Fearless Females Blog Post: March 13 ~ She Buried A Child At Sea

I only have a couple of family lines that can be traced “across the pond” so far. My Smith lineage is fairly well documented back to Nathaniel Smith and Elizabeth Duck, who came from Yorkshire, England, and settled in Nova Scotia.

I can’t even imagine sailing across the Atlantic in a brig the size of the Albion. But, three years earlier, in 1771, my Hamilton ancestors left Ireland behind, and my 5th great grandmother, Agnes “Nancy” Ferguson Hamilton lost a newborn baby during the voyage.

Accounts differ as to the birth of little Archibald Hamilton. One says mid-March, while the family’s arrival in Halifax also mentions March of the same year.

They sailed on the aptly named brig “The Hope,” Robert, Nancy, five children, Robert’s younger brother Hants and at least one nephew. And, somewhere during the arduous voyage, in a private corner of the ship, Nancy gave birth to her fourth son.

There is no account that I have yet discovered as to the cause of baby Archibald’s death.

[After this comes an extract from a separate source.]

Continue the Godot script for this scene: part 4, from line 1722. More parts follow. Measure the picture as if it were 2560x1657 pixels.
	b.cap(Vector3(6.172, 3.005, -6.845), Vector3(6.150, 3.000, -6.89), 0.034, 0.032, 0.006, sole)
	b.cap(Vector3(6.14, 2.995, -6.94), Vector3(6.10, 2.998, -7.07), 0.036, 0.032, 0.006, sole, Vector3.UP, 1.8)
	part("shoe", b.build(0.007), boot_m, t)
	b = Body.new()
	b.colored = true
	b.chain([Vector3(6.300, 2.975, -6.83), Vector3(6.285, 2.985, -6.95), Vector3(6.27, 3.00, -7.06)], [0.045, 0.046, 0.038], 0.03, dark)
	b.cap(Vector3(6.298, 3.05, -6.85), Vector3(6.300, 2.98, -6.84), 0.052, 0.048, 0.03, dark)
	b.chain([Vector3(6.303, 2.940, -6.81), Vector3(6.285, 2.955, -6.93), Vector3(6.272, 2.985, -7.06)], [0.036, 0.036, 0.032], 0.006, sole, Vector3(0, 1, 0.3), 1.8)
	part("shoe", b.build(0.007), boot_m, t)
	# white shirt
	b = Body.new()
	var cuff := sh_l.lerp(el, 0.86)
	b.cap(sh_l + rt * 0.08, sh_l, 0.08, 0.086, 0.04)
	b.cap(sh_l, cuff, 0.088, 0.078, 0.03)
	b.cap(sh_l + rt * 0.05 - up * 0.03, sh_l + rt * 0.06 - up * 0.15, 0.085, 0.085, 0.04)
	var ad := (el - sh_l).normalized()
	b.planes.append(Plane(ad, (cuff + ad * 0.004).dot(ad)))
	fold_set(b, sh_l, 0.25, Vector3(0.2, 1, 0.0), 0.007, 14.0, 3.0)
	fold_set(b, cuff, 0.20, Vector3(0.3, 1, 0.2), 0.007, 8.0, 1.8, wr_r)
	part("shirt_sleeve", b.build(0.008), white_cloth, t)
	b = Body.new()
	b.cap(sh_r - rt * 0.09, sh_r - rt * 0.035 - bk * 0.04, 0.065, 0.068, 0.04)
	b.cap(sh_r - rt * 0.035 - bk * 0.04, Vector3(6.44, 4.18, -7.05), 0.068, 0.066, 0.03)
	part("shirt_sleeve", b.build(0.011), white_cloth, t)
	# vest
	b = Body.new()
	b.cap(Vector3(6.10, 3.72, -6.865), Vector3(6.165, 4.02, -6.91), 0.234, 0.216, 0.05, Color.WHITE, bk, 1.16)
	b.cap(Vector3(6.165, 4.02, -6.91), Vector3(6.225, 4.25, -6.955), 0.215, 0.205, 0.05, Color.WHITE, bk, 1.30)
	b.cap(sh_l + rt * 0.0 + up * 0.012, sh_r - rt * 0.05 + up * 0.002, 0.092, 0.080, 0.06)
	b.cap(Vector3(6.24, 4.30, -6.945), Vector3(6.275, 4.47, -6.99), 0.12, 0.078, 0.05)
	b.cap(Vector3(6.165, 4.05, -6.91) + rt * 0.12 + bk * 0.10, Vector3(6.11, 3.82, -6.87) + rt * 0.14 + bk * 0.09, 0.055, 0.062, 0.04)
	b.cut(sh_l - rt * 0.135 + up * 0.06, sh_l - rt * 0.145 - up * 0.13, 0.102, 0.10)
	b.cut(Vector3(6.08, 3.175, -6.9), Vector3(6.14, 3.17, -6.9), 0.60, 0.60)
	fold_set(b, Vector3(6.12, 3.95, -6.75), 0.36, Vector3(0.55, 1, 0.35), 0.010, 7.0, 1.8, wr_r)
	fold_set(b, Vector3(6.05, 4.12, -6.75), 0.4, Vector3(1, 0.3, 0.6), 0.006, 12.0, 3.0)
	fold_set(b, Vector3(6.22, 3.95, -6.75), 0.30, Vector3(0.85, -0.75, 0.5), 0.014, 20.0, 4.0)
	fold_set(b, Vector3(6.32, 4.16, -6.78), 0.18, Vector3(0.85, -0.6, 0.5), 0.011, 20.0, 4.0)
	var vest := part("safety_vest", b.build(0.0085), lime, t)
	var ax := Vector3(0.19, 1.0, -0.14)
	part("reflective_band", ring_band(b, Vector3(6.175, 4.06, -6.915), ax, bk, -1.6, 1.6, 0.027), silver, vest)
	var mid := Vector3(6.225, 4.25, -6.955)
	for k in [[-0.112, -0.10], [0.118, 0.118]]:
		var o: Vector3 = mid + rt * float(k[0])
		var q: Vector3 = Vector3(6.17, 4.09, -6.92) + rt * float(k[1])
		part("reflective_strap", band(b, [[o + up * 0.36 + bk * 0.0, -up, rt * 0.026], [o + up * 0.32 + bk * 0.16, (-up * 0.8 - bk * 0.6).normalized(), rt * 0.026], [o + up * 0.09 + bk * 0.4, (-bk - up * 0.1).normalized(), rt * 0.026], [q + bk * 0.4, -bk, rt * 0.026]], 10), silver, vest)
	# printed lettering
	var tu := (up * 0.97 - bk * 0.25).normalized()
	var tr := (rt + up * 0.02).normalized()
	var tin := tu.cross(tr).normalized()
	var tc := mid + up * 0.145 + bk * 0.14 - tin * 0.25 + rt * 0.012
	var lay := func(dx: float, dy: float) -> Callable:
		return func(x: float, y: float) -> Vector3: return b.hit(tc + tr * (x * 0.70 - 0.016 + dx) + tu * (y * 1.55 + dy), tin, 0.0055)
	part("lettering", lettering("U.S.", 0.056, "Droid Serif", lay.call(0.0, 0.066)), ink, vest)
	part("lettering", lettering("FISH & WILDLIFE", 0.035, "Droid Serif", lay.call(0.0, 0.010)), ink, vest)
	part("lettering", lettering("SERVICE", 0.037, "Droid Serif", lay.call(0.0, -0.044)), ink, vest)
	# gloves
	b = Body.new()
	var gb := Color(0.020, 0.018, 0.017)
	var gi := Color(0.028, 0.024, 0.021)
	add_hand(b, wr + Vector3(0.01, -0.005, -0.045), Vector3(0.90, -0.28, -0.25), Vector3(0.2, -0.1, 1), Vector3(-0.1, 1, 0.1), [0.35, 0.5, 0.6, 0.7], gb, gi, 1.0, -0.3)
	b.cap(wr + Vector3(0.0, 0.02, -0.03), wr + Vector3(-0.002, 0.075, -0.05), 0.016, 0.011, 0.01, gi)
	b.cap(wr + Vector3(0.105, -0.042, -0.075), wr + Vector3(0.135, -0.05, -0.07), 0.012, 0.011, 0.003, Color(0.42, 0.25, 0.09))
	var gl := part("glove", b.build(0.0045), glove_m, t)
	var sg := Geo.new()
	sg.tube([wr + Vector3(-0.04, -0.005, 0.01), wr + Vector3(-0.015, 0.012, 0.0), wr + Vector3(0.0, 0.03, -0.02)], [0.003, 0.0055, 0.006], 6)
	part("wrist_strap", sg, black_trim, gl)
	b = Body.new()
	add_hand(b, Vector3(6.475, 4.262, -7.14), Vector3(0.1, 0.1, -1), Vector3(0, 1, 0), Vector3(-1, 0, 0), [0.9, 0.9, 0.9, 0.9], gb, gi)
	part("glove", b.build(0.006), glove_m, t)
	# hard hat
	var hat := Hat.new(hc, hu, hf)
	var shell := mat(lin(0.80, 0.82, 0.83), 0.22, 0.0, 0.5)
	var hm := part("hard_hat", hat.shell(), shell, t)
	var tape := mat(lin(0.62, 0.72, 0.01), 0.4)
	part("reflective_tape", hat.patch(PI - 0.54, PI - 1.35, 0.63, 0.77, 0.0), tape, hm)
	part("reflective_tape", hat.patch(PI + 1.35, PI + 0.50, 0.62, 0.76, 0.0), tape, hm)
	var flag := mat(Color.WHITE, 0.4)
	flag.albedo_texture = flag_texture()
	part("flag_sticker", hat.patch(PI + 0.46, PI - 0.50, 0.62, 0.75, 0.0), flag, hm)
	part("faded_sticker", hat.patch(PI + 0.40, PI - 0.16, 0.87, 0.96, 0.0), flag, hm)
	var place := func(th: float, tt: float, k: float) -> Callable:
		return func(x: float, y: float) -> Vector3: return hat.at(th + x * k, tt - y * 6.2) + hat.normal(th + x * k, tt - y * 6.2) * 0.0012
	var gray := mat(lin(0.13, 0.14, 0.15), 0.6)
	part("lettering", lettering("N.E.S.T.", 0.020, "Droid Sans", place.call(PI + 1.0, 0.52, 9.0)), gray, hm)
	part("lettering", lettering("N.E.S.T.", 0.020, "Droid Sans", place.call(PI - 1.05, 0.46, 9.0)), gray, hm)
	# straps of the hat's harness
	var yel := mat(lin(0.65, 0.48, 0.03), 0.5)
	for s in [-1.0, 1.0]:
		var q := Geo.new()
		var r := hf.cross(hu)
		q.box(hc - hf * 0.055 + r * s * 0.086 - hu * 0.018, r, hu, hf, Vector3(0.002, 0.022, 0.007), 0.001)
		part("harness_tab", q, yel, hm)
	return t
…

Whether illness, malnutrition due to the health of his mother, or accident, it must have been a very traumatic event for Nancy, the entire family, and the crew as well.




An account of a typical service for an infant burial at sea reads thusly:

'' A little child died last night and was buried today … the little body was sewn up in a bag, and laid on the grating of the main hatch, covered with a Union Jack. At 10 a.m. all hands were called up to attend the funeral. A few boards were laid from the ship's side to the long boat. The boatswain stood on the boards, the little body before him stretched on a piece of plank, still covered by the Union Jack. The boatswain had hold of the plank in one hand and the flag in the other. The doctor read the service over the body, and at the word of command the sailor pulled off the flag and tipped up the plank, and, amidst the tears of some and the sigh of many, the little thing was launched into the deep, and in a moment was lost to sight, and in ten minutes all things were going on as before.”

Source of quote: British Deaths At Sea.



Lisa Alzo of  The Accidental Genealogist blog is presenting her Fearless Females: 31 Blogging Prompts to Celebrate Women’s History Month series in honor of National Women’s History Month.

1 comment:

  1. I needed a tissue for that one... so sad. I have a journal from an ancestor who was a whaling sea captain. He brought his little son on a voyage and the boy died. They put his body in a barrel to bring it home to the mother, because he couldn't bring himself to bury the boy at sea. Can you imagine?